»»

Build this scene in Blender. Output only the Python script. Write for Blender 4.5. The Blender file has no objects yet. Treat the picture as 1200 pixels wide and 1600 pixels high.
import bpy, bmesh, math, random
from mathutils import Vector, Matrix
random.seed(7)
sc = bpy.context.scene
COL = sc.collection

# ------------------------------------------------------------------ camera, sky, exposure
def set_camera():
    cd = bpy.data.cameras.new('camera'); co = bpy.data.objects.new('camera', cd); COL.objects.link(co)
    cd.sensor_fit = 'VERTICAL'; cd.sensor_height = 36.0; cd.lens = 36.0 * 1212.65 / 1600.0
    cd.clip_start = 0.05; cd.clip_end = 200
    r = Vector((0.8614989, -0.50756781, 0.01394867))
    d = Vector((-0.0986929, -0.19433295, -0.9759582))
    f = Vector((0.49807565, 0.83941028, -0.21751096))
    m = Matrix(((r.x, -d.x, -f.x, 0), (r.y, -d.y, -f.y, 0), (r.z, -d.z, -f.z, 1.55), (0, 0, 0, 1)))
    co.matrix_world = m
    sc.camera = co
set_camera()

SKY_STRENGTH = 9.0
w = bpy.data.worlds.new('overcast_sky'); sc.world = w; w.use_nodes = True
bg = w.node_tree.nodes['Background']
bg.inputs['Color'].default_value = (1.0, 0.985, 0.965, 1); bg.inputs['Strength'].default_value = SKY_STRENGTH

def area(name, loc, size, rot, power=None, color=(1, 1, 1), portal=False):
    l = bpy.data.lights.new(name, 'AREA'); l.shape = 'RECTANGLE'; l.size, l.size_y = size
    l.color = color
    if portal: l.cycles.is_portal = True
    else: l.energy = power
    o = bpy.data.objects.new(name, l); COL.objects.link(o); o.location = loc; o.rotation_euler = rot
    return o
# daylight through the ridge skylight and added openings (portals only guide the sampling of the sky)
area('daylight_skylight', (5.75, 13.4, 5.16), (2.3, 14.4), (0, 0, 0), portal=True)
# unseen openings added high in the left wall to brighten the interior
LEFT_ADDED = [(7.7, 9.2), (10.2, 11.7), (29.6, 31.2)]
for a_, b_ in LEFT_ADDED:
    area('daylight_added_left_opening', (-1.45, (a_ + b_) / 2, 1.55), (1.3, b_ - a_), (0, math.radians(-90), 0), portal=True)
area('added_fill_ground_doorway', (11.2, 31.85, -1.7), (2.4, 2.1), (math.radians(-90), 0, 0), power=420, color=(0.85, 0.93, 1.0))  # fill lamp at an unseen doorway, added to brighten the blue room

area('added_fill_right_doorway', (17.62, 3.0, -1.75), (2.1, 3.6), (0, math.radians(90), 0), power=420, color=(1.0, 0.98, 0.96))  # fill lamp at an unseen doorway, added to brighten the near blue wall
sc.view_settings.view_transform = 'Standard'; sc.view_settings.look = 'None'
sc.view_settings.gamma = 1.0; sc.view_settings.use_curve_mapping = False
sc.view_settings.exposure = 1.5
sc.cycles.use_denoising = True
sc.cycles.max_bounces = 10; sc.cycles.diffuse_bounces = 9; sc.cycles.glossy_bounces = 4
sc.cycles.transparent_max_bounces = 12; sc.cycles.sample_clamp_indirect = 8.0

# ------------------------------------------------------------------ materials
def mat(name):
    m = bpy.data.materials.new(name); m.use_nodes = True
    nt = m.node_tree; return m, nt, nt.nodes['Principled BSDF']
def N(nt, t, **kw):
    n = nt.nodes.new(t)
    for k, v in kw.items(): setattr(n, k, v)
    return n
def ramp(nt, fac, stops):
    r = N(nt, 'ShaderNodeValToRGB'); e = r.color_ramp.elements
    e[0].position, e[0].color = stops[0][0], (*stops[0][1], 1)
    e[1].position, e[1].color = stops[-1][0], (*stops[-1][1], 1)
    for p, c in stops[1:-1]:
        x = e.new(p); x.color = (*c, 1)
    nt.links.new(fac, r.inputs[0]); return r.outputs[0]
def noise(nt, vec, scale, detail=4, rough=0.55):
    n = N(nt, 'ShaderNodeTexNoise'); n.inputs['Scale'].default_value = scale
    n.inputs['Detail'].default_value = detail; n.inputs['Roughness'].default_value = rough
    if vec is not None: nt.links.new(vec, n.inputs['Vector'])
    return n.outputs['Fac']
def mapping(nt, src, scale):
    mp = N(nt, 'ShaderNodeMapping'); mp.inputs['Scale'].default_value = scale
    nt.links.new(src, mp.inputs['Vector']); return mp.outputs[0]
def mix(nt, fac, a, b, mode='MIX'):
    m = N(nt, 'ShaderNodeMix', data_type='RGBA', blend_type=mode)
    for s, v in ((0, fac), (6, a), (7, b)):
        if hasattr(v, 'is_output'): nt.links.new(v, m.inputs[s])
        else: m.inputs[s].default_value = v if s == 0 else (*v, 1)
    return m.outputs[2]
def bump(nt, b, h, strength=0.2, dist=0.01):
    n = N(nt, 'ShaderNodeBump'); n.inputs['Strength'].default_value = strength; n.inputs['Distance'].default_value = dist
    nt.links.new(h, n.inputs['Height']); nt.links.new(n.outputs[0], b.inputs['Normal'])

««

**REQUIREMENTS**
Show each line of the listing that holds the string "scene".

**RESPONSE TO THIS TASK**
Build this scene in Blender. Output only the Python script. Write for Blender 4.5. The Blender file has no objects yet. Treat the picture as 1200 pixels wide and 1600 pixels high.
sc = bpy.context.scene